We run into numerical instability pretty quickly. For example, using

\[M(x) = \frac{\alpha}{(1 + 15x)^2},\]

with $alpha = 40000$ and $N \in [5, 50, 100, 500]$. We have the algorithm terminate after $100$ iterations or if the infinity norm of the residual drops below 1e-15. This gives the following results

We can see the numerical instability in the convergence plot and solution.

Let's use under-relaxation to update u:

#omega is relaxation parameter.
u .= (1 - omega) * u + omega * u_new

Note that $\omega = 1$ is equivalent to before.
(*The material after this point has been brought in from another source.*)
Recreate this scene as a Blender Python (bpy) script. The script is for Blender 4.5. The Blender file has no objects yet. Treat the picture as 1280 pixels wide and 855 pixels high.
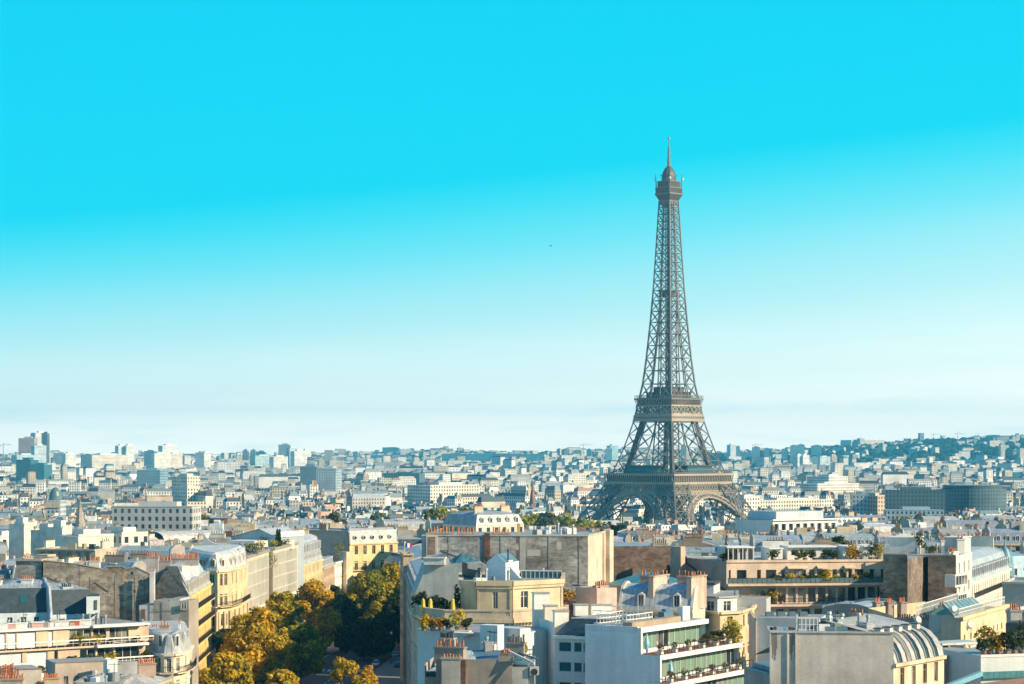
import bpy, math, random
import numpy as np
from mathutils import Vector

# ------------------------------------------------------------------ camera, sky, sun, exposure
S = bpy.context.scene
C = S.collection
F, CX, HY, EYE = 2736.0, 640.0, 563.0, 50.0          # focal length in photo pixels, picture centre, eye level, eye height
cam = bpy.data.cameras.new('camera'); camo = bpy.data.objects.new('camera', cam); C.objects.link(camo)
camo.location = (0, 0, EYE); camo.rotation_euler = (math.radians(90), 0, 0)
cam.sensor_width = 36; cam.lens = 36*F/1280; cam.shift_y = 135.5/1280
cam.clip_start = 1; cam.clip_end = 40000
S.camera = camo
SUN_AZ, SUN_EL = math.radians(112), math.radians(27)   # azimuth measured from the view direction towards the right
S.view_settings.view_transform = 'Standard'; S.view_settings.look = 'None'
S.view_settings.exposure = 0.75; S.view_settings.gamma = 1.0; S.view_settings.use_curve_mapping = False
S.cycles.max_bounces = 6; S.cycles.diffuse_bounces = 3; S.cycles.glossy_bounces = 2; S.cycles.transmission_bounces = 3
S.cycles.volume_bounces = 0; S.cycles.transparent_max_bounces = 6
S.cycles.use_adaptive_sampling = True; S.cycles.adaptive_threshold = 0.015
S.cycles.use_denoising = True
S.render.film_transparent = False

def lin(r, g, b):
    f = lambda v: (v/255/12.92 if v/255 <= .04045 else ((v/255+.055)/1.055)**2.4)
    return (f(r), f(g), f(b), 1)

wd = bpy.data.worlds.new('World'); S.world = wd; wd.use_nodes = True
N = wd.node_tree.nodes; L = wd.node_tree.links; N.clear()
out = N.new('ShaderNodeOutputWorld'); bg = N.new('ShaderNodeBackground'); bg.inputs['Strength'].default_value = 0.1
sky = N.new('ShaderNodeTexSky'); sky.sky_type = 'NISHITA'; sky.sun_disc = False
sky.sun_elevation = SUN_EL; sky.sun_rotation = SUN_AZ
tc = N.new('ShaderNodeTexCoord'); sep = N.new('ShaderNodeSeparateXYZ'); L.new(tc.outputs['Generated'], sep.inputs[0])
m1 = N.new('ShaderNodeMath'); m1.operation = 'MULTIPLY'; m1.inputs[1].default_value = -0.10; L.new(sep.outputs['X'], m1.inputs[0])
mt = N.new('ShaderNodeMapRange'); mt.inputs[1].default_value = 0; mt.inputs[2].default_value = .10; L.new(sep.outputs['Z'], mt.inputs[0])   # the slant fades out towards the horizon
m3 = N.new('ShaderNodeMath'); m3.operation = 'MULTIPLY'; L.new(m1.outputs[0], m3.inputs[0]); L.new(mt.outputs[0], m3.inputs[1])
m2 = N.new('ShaderNodeMath'); m2.operation = 'ADD'; L.new(m3.outputs[0], m2.inputs[0]); L.new(sep.outputs['Z'], m2.inputs[1])
ramp = N.new('ShaderNodeValToRGB'); L.new(m2.outputs[0], ramp.inputs['Fac'])
STOPS = [(0.0, (2.25, 1.92, 1.52, 1)), (.014, (2.0, 1.76, 1.42, 1)), (.03, (1.2, 1.28, 1.13, 1)), (.06, (.60, 1.0, 1.0, 1)), (.092, (.19, .86, .98, 1)),
         (.111, (.055, .79, .96, 1)), (.125, (.0, .73, .95, 1)), (.21, (.0, .67, .93, 1)), (.5, (.05, .29, .63, 1)), (1.0, (.06, .17, .42, 1))]
el = ramp.color_ramp.elements
el[0].position, el[0].color = STOPS[0]; el[1].position, el[1].color = STOPS[-1]
for p_, c_ in STOPS[1:-1]:
    e_ = el.new(p_); e_.color = c_
# thin pale cirrus low in the sky
mp = N.new('ShaderNodeMapping'); mp.inputs['Scale'].default_value = (14, 14, 130); L.new(tc.outputs['Generated'], mp.inputs['Vector'])
cn = N.new('ShaderNodeTexNoise'); cn.inputs['Scale'].default_value = 1.0; cn.inputs['Detail'].default_value = 4; L.new(mp.outputs[0], cn.inputs['Vector'])
cr = N.new('ShaderNodeMapRange'); cr.inputs[1].default_value = .5; cr.inputs[2].default_value = .72; cr.inputs[3].default_value = 0; cr.inputs[4].default_value = .4; L.new(cn.outputs['Fac'], cr.inputs[0])
ce = N.new('ShaderNodeMapRange'); ce.inputs[1].default_value = .015; ce.inputs[2].default_value = .06; ce.inputs[3].default_value = 1; ce.inputs[4].default_value = 0; L.new(m2.outputs[0], ce.inputs[0])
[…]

Now running with $\omega = 0.5$ we get the results which look a lot better:

Furthermore, running with $s = 100000$ yields

Verification

For now, let's go ahead and use this since the solution passes the "eye-norm."

Order of Convergence

This method should be second order accurate.

Method of Manufactured Solutions

We could use manufactured solutions.

Results

Let's compare the distribution of points for four different metrics

Uniform: $M_1(x) = \alpha.$
Clustering at $x=0.0$: $M_2(x) = \frac{\alpha}{(1 + 15x)^2}.$
Clustering at $x=1$: $M_3(x) = \frac{\alpha}{(1 + 15(1-x))^2}.$
Clustering at $x=0.5$: $M_4(x) = \alpha \text{exp}\left( \frac{-(x - 0.5)^2}{\eta}\right).$
Clustering at the edges: $M_5(x) = M_2(x) + M_3(x).$

where $\alpha$ and $\beta$ are parameters.

Here are the results for the numerical approach with $\alpha = 40000$ and $\beta = 0.1$. With the last two examples, we are already running into the solver not being able to handel the stiffness of the problem. We note that convergence plots are not the most telling since in all cases, the norm of the error reduces to machine precision.